Brief:
Report every line in the listing that contains the string "high".

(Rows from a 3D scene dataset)
####

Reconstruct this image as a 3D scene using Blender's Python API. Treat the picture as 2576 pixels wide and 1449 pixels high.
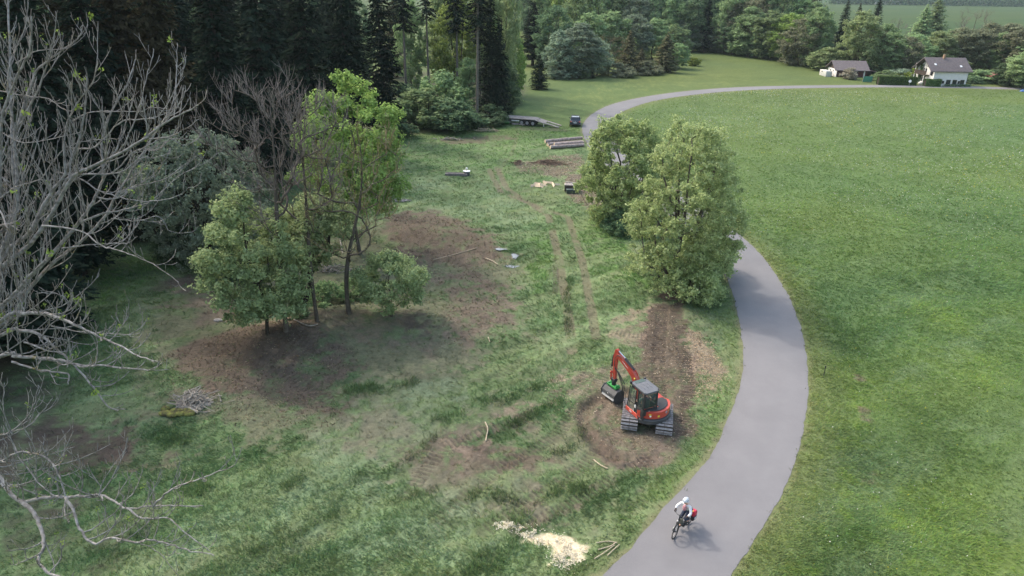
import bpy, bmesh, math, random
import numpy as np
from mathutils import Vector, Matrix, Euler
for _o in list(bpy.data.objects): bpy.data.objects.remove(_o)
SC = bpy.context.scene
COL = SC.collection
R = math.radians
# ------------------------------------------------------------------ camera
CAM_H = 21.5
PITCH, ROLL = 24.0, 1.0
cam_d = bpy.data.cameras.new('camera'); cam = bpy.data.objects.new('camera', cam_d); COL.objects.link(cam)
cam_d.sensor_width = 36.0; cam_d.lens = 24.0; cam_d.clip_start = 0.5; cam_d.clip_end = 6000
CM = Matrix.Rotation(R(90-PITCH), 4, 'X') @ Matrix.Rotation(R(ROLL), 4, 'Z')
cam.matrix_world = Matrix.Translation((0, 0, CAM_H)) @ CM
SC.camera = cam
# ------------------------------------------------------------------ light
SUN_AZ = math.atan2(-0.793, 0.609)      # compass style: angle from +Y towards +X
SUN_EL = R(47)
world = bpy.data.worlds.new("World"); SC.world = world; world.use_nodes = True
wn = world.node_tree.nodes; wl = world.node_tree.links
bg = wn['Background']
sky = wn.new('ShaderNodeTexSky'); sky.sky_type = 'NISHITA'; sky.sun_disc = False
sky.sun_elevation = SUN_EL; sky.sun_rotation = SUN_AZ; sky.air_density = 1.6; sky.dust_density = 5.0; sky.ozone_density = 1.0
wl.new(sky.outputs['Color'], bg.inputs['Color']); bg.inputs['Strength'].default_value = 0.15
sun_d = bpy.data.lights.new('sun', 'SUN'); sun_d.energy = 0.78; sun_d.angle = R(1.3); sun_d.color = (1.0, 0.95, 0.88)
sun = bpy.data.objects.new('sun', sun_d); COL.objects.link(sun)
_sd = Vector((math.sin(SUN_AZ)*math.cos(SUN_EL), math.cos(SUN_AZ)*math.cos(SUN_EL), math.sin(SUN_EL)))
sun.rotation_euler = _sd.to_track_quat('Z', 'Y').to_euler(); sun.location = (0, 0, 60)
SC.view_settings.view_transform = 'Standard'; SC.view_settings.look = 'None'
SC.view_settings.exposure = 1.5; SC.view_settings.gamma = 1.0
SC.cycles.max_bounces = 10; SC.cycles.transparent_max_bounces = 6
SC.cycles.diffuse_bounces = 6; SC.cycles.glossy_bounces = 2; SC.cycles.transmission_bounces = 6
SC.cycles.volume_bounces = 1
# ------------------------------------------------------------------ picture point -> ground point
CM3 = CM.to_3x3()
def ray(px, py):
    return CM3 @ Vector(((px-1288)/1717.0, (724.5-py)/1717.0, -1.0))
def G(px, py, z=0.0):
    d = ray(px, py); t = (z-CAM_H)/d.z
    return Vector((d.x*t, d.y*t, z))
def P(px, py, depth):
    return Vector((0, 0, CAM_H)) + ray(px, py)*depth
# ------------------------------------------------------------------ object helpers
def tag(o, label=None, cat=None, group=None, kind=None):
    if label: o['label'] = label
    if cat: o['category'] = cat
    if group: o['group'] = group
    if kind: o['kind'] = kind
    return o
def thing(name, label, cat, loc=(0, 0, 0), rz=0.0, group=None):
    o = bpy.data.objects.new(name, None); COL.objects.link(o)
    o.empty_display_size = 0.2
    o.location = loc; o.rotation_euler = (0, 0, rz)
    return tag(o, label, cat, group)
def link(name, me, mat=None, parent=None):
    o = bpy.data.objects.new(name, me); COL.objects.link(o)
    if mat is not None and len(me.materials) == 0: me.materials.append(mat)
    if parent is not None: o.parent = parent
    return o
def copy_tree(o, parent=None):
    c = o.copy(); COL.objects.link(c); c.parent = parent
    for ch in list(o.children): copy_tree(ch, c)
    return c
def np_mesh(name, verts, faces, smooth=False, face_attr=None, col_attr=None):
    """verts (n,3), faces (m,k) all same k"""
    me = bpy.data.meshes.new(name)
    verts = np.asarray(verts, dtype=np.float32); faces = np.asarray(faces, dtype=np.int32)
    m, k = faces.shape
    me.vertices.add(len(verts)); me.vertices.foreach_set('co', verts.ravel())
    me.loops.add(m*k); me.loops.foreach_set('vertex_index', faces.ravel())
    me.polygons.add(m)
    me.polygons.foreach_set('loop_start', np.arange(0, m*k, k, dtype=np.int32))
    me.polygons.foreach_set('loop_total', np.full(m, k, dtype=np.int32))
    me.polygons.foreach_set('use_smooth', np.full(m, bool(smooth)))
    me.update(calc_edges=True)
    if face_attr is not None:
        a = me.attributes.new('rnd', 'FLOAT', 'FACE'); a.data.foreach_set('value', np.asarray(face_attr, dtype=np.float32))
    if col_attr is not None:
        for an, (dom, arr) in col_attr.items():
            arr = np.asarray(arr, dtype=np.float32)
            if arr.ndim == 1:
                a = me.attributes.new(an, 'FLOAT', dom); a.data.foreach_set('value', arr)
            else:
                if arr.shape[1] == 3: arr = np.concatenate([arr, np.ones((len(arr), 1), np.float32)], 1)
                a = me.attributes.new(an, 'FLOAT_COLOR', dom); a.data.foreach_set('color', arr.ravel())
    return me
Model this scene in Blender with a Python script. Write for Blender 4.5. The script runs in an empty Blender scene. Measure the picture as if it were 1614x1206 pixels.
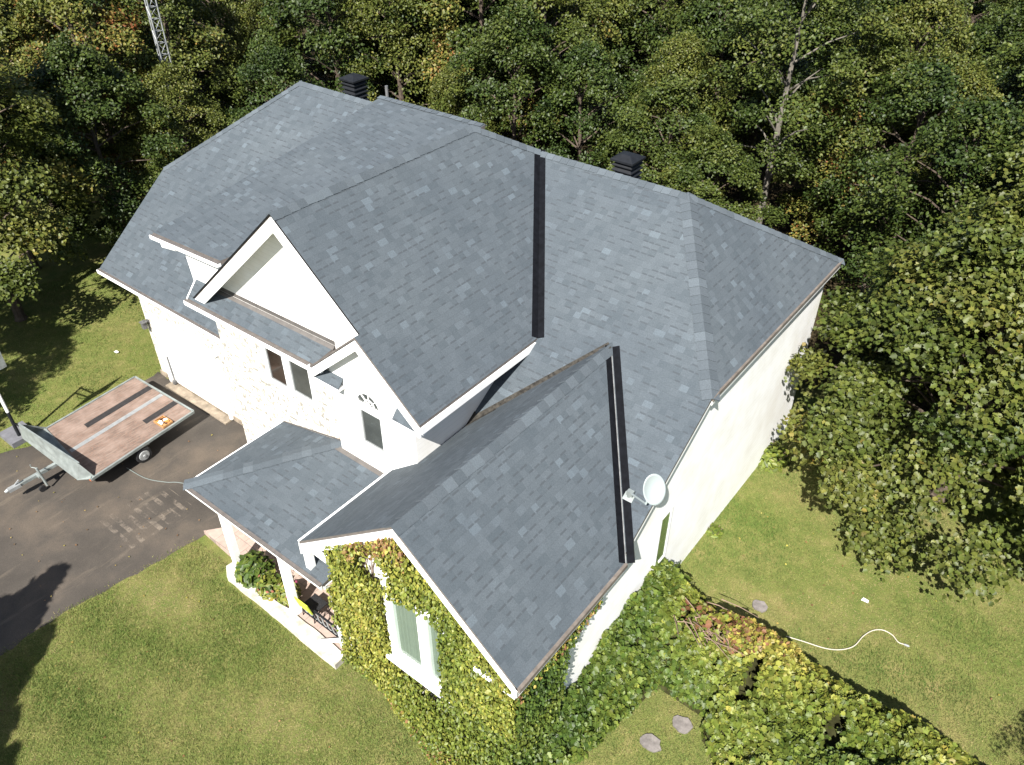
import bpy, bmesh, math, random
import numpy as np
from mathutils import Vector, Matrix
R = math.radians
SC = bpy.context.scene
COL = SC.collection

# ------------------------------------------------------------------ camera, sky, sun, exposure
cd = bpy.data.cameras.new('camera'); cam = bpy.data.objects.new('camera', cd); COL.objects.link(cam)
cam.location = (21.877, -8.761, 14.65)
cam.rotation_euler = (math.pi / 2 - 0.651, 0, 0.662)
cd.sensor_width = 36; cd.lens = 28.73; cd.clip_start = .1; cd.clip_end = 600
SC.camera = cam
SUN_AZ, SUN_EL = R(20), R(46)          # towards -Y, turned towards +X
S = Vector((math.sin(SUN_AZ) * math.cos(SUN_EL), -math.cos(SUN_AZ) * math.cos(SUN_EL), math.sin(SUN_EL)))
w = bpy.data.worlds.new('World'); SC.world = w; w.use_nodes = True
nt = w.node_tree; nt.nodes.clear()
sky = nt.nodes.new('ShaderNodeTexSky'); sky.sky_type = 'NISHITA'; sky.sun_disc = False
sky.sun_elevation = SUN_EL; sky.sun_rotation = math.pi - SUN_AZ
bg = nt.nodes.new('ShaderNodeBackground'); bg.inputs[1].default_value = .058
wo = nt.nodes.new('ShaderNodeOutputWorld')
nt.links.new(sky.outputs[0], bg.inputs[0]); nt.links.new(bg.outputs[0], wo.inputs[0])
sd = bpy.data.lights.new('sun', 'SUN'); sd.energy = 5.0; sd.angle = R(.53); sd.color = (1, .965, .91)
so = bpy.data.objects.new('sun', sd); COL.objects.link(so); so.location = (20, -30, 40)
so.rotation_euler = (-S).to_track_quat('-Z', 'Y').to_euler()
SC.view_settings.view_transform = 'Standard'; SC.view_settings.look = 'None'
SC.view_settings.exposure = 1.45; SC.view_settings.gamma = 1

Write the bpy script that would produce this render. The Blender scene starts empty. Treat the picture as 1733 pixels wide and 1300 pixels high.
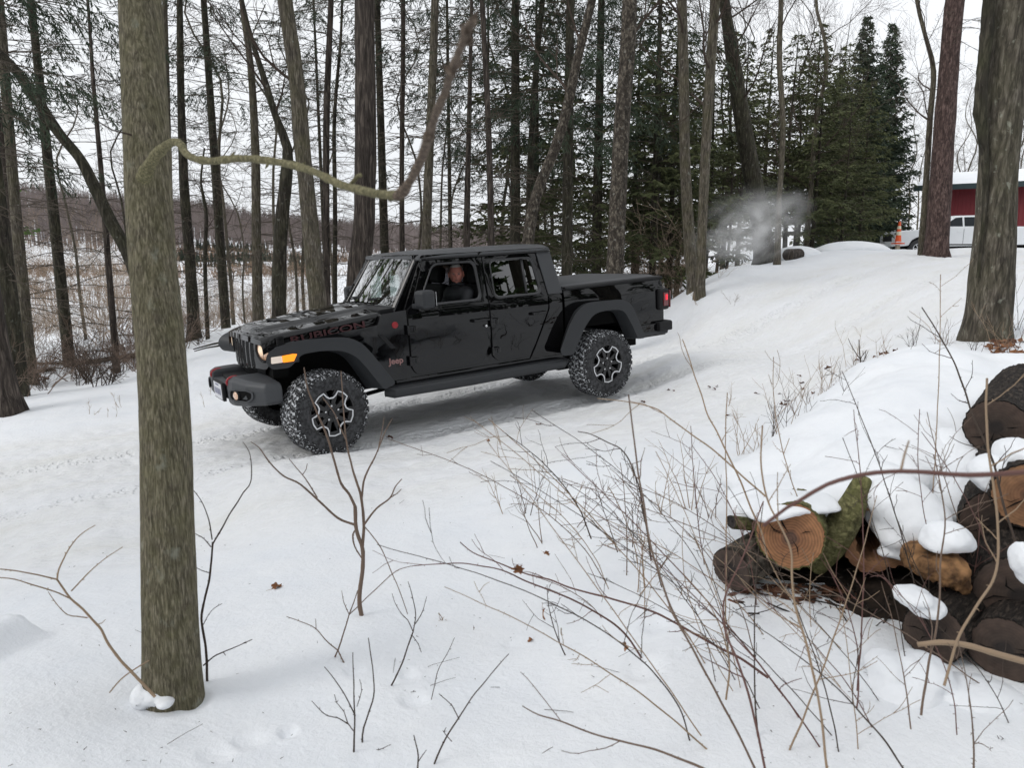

####

Solution for this exercise:
Reconstruct this image as a 3D scene using Blender's Python API. Treat the picture as 2576 pixels wide and 1449 pixels high.
Write the bpy script that would produce this render. The Blender scene starts empty. Treat the picture as 1733 pixels wide and 1300 pixels high.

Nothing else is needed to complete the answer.